Monday, January 16, 2012

Green Heron Tools for Women Gardeners

I am really excited to see a modern company getting back into the business of making farming/gardening tools designed especially for women. I have a beautiful set of heirloom women's gardening tools, and I didn't even realize that modern gardening tools for women are almost impossible to find. (For the record, I agree that pink handled tools don't count, although I will sheepishly admit to owning my fair share of the ones with floral handles.)

I love my little heirloom gardening tools. I inherited the set from my grandparents, and word on the street is that they actually belonged to my great-grandmother, a farmer in her younger days and avid gardener in her old age. She lived next door to my grandparents, and my mother remembers her trekks from shed to garden with her spade and hoe. I also have what appears to be a miniature-sized pitchfork. When I garden with these tools, I feel connected to my past and it makes the experience that much more enjoyable. But let's face it, I am also a short, small woman and these tools are just really handy. Before I acquired them, I was constantly calling my husband out to the garden to help me with tasks that seemed monumental with the man-sized garden tools he bought from Lowes.
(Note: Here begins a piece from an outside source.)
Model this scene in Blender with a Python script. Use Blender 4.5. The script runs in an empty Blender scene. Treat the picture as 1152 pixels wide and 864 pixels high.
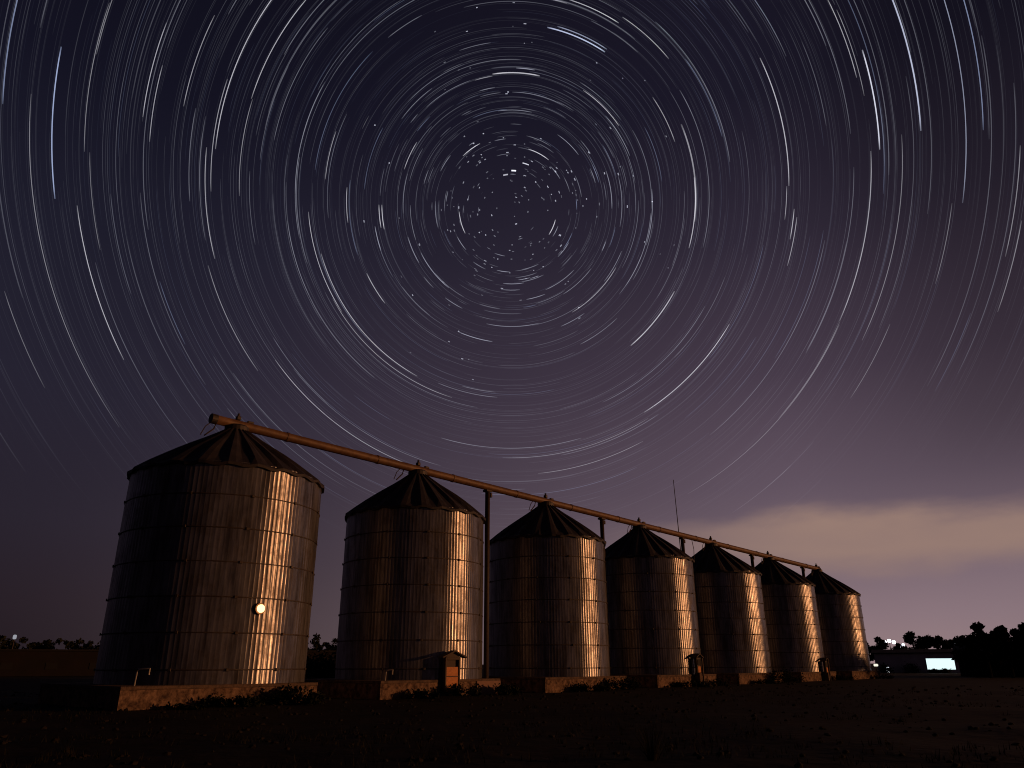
import bpy, bmesh, math, random
from mathutils import Vector, Matrix, noise
random.seed(7)
PI = math.pi; R = math.radians
sc = bpy.context.scene
COL = sc.collection

# ------------------------------------------------------------ helpers
def obj(name, bm, mat, parent=None, smooth=False, loc=None):
    me = bpy.data.meshes.new(name)
    bm.normal_update(); bm.to_mesh(me); bm.free()
    me.materials.append(mat)
    if smooth:
        me.polygons.foreach_set('use_smooth', [True]*len(me.polygons))
    o = bpy.data.objects.new(name, me); COL.objects.link(o)
    if parent: o.parent = parent
    if loc: o.location = loc
    return o
def tag(o, label=None, cat=None, group=None, kind=None):
    if label: o['label'] = label
    if cat: o['category'] = cat
    if group: o['group'] = group
    if kind: o['kind'] = kind
    return o
def thing(name, label, cat, loc=(0,0,0), rz=0, group=None):
    o = bpy.data.objects.new(name, None); COL.objects.link(o)
    o.empty_display_size = .2
    o.location = loc; o.rotation_euler = (0,0,rz)
    return tag(o, label, cat, group)
def copy_tree(o, loc, rz, scale, label):
    c = o.copy(); COL.objects.link(c); c.location = loc; c.rotation_euler = (0,0,rz); c.scale = scale
    c['label'] = label
    for ch in list(o.children):
        d = ch.copy(); COL.objects.link(d); d.parent = c
        for g in list(ch.children):
            e = g.copy(); COL.objects.link(e); e.parent = d
    return c
def box(bm, c, s, rz=0, bev=0, rough=0):
    M = Matrix.Translation(c) @ Matrix.Rotation(rz, 4, 'Z') @ Matrix.Diagonal((s[0], s[1], s[2], 1))
    r = bmesh.ops.create_cube(bm, size=1, matrix=M)
    if bev:
        es = list({e for v in r['verts'] for e in v.link_edges})
        bmesh.ops.bevel(bm, geom=es, offset=bev, segments=1, affect='EDGES')
def tube(bm, pts, r, n=10, caps=True):
    rings = []
    if not isinstance(r, (list, tuple)): r = [r]*len(pts)
    pts = [Vector(p) for p in pts]
    for i, p in enumerate(pts):
        a = pts[max(i-1,0)]; b = pts[min(i+1,len(pts)-1)]
        d = (b-a).normalized()
        up = Vector((0,0,1)) if abs(d.z) < .95 else Vector((1,0,0))
        u = d.cross(up).normalized(); v = d.cross(u)
        rings.append([bm.verts.new(p + (u*math.cos(2*PI*k/n)+v*math.sin(2*PI*k/n))*r[i]) for k in range(n)])
    for i in range(len(rings)-1):
        for k in range(n):
            bm.faces.new((rings[i][k], rings[i][(k+1)%n], rings[i+1][(k+1)%n], rings[i+1][k]))
    if caps:
        bm.faces.new(rings[0]); bm.faces.new(rings[-1][::-1])
def lathe(bm, prof, n=48, caps=False):
    rings = [[bm.verts.new((r*math.cos(2*PI*k/n), r*math.sin(2*PI*k/n), z)) for k in range(n)] for r, z in prof]
    for i in range(len(rings)-1):
        for k in range(n):
            bm.faces.new((rings[i][k], rings[i][(k+1)%n], rings[i+1][(k+1)%n], rings[i+1][k]))
    if caps:
        bm.faces.new(rings[0][::-1]); bm.faces.new(rings[-1])
def leaf(bm, p, s, nrm=None):
    n = Vector((random.gauss(0,1), random.gauss(0,1), random.gauss(0,1)))
    if n.length < 1e-3: n = Vector((0,0,1))
    n.normalize()
    u = n.orthogonal().normalized(); v = n.cross(u)
    a = random.random()*2*PI
    u, v = u*math.cos(a)+v*math.sin(a), v*math.cos(a)-u*math.sin(a)
    bm.faces.new([bm.verts.new(p + u*s*x + v*s*y*.6) for x, y in ((-1,0),(0,-1),(1,0),(0,1))])

# ------------------------------------------------------------ materials
def mat(name, col, rough=.8, metal=0, noise_amt=0, nscale=3, col2=None, bump=0, bscale=20, spec=.5):
    m = bpy.data.materials.new(name); m.use_nodes = True
    nt = m.node_tree; b = nt.nodes['Principled BSDF']
    b.inputs['Base Color'].default_value = (*col, 1)
    b.inputs['Roughness'].default_value = rough
    b.inputs['Metallic'].default_value = metal
    b.inputs['Specular IOR Level'].default_value = spec
    tc = nt.nodes.new('ShaderNodeTexCoord')
    if col2:
        n = nt.nodes.new('ShaderNodeTexNoise'); n.inputs['Scale'].default_value = nscale; n.inputs['Detail'].default_value = 6
        n.inputs['Roughness'].default_value = .65
        nt.links.new(tc.outputs['Object'], n.inputs['Vector'])
        cr = nt.nodes.new('ShaderNodeValToRGB'); cr.color_ramp.elements[0].position = .38; cr.color_ramp.elements[1].position = .62
        cr.color_ramp.elements[0].color = (*col, 1); cr.color_ramp.elements[1].color = (*col2, 1)
        nt.links.new(n.outputs[0], cr.inputs[0]); nt.links.new(cr.outputs[0], b.inputs['Base Color'])
    if bump:
        n2 = nt.nodes.new('ShaderNodeTexNoise'); n2.inputs['Scale'].default_value = bscale; n2.inputs['Detail'].default_value = 5
        nt.links.new(tc.outputs['Object'], n2.inputs['Vector'])
        bp = nt.nodes.new('ShaderNodeBump'); bp.inputs['Strength'].default_value = bump; bp.inputs['Distance'].default_value = .05
        nt.links.new(n2.outputs[0], bp.inputs['Height']); nt.links.new(bp.outputs[0], b.inputs['Normal'])
    return m
def emit(name, col, s):
    m = bpy.data.materials.new(name); m.use_nodes = True
    nt = m.node_tree; nt.nodes.clear()
    e = nt.nodes.new('ShaderNodeEmission'); e.inputs[0].default_value = (*col,1); e.inputs[1].default_value = s
    o = nt.nodes.new('ShaderNodeOutputMaterial'); nt.links.new(e.outputs[0], o.inputs[0])
    return m
def galvanised():
    m = bpy.data.materials.new('galvanised_steel'); m.use_nodes = True
    nt = m.node_tree; L = nt.links; N = nt.nodes; b = N['Principled BSDF']
    tc = N.new('ShaderNodeTexCoord')
    at = N.new('ShaderNodeAttribute'); at.attribute_name = 'sheet'
    # vertical dirt runs and sheet to sheet tone
    mp = N.new('ShaderNodeMapping'); mp.inputs['Scale'].default_value = (1.6,1.6,.22); L.new(tc.outputs['Object'], mp.inputs[0])
    n1 = N.new('ShaderNodeTexNoise'); n1.inputs['Scale'].default_value = 1.6; n1.inputs['Detail'].default_value = 7; n1.inputs['Roughness'].default_value = .7
    L.new(mp.outputs[0], n1.inputs['Vector'])
    r1 = N.new('ShaderNodeValToRGB'); r1.color_ramp.elements[0].position = .36; r1.color_ramp.elements[1].position = .60
    r1.color_ramp.elements[0].color = (.115,.108,.11,1); r1.color_ramp.elements[1].color = (.33,.32,.33,1)
    L.new(n1.outputs[0], r1.inputs[0])
    mx = N.new('ShaderNodeMix'); mx.data_type = 'RGBA'; mx.blend_type = 'MULTIPLY'; mx.inputs[0].default_value = .38
    L.new(r1.outputs[0], mx.inputs[6]); L.new(at.outputs['Color'], mx.inputs[7])
    # rust patches
    n3 = N.new('ShaderNodeTexNoise'); n3.inputs['Scale'].default_value = .9; n3.inputs['Detail'].default_value = 9; n3.inputs['Roughness'].default_value = .75
    L.new(tc.outputs['Object'], n3.inputs['Vector'])
    r3 = N.new('ShaderNodeValToRGB'); r3.color_ramp.elements[0].position = .50; r3.color_ramp.elements[1].position = .62
    L.new(n3.outputs[0], r3.inputs[0])
    mx2 = N.new('ShaderNodeMix'); mx2.data_type = 'RGBA'; mx2.inputs[7].default_value = (.10,.05,.03,1)
    mm = N.new('ShaderNodeMath'); mm.operation = 'MULTIPLY'; mm.inputs[1].default_value = .28
    L.new(r3.outputs[0], mm.inputs[0]); L.new(mm.outputs[0], mx2.inputs[0]); L.new(mx.outputs[2], mx2.inputs[6])
    L.new(mx2.outputs[2], b.inputs['Base Color'])
    b.inputs['Metallic'].default_value = .64
    # roughness
    n4 = N.new('ShaderNodeTexNoise'); n4.inputs['Scale'].default_value = 2.2; n4.inputs['Detail'].default_value = 6
    L.new(mp.outputs[0], n4.inputs['Vector'])
    mr = N.new('ShaderNodeMapRange'); mr.inputs[1].default_value = .3; mr.inputs[2].default_value = .7; mr.inputs[3].default_value = ROUGH[0]; mr.inputs[4].default_value = ROUGH[1]
    L.new(n4.outputs[0], mr.inputs[0])
    ma = N.new('ShaderNodeMath'); ma.operation = 'ADD'; L.new(mr.outputs[0], ma.inputs[0])
    ms = N.new('ShaderNodeMath'); ms.operation = 'MULTIPLY'; ms.inputs[1].default_value = .12; L.new(r3.outputs[0], ms.inputs[0]); L.new(ms.outputs[0], ma.inputs[1])
    L.new(ma.outputs[0], b.inputs['Roughness'])
    b.inputs['Anisotropic'].default_value = ANISO
    b.inputs['Anisotropic Rotation'].default_value = .25
    tg = N.new('ShaderNodeTangent'); tg.direction_type = 'RADIAL'; tg.axis = 'Z'
    L.new(tg.outputs[0], b.inputs['Tangent'])
    # dents and buckles
    mp2 = N.new('ShaderNodeMapping'); mp2.inputs['Scale'].default_value = (1.1,1.1,1.7); L.new(tc.outputs['Object'], mp2.inputs[0])
    n5 = N.new('ShaderNodeTexNoise'); n5.inputs['Scale'].default_value = 1.5; n5.inputs['Detail'].default_value = 5; n5.inputs['Roughness'].default_value = .5
    L.new(mp2.outputs[0], n5.inputs['Vector'])
    bp = N.new('ShaderNodeBump'); bp.inputs['Strength'].default_value = .5; bp.inputs['Distance'].default_value = .012
    L.new(n5.outputs[0], bp.inputs['Height']); L.new(bp.outputs[0], b.inputs['Normal'])
    return m

ROUGH = (.28,.42); ANISO = .88
M_STEEL = galvanised()
M_BAND = mat('dark_weathered_band', (.09,.075,.065), .6, .4, col2=(.05,.03,.022), nscale=5)
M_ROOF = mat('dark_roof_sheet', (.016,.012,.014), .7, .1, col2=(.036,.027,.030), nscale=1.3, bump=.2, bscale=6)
M_CAP = mat('dark_cap_metal', (.05,.04,.035), .6, .4)
M_PIPE = mat('rust_brown_paint', (.16,.082,.032), .6, .1, col2=(.10,.045,.018), nscale=2.5, bump=.15, bscale=9)
M_POST = mat('dark_post_steel', (.06,.04,.035), .7, .2, col2=(.04,.025,.02), nscale=4)
M_STONE = mat('rubble_stone', (.055,.032,.024), .95, 0, col2=(.25,.155,.10), nscale=3.2, bump=.9, bscale=7, spec=.2)
M_PLASTER = mat('pinkish_plaster', (.30,.18,.135), .95, 0, col2=(.24,.145,.11), nscale=1.5, bump=.2, bscale=9, spec=.2)
M_COPING = mat('worn_concrete_coping', (.16,.105,.075), .95, 0, col2=(.08,.055,.042), nscale=4, bump=.4, spec=.2)
M_DOOR = mat('orange_brown_boards', (.62,.22,.045), .7, 0, col2=(.45,.15,.03), nscale=6, bump=.2)
M_DARK = mat('black_opening', (.012,.01,.01), .9)
M_FRAME = mat('dark_wood_frame', (.07,.045,.03), .8, 0, bump=.2)
M_LEAF = mat('dark_leaves', (.016,.018,.008), .9, 0, col2=(.009,.011,.005), nscale=1.5, spec=.2)
M_LEAFFAR = mat('far_leaves', (.02,.022,.012), .9, 0, spec=.1)
M_BARK = mat('bark', (.010,.008,.007), .95, spec=.05)
M_WHITE = mat('grubby_white_render', (.82,.77,.74), .9, 0, col2=(.68,.63,.60), nscale=.8, bump=.2)
M_FARROOF = mat('dark_far_roof', (.015,.012,.012), .85)
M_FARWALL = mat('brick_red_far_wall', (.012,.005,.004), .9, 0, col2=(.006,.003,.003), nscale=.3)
M_GALPIPE = mat('pale_bent_pipe', (.5,.45,.38), .5, .3)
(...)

Ann Adams and Liz Brensinger of Green Heron Tools have taken women's garden tools a step further. They're not just manufacturing smaller tools for women; their new specially designed shovel/spade is designed to accentuate women's inherent differences, including smaller shoulder span, hand size, and grip strength. At $57.99, the HERShovel certainly won't be the cheapest garden tool in your shed, but if you can end your day in the garden free from aches and pains, it could be the best money you ever spent!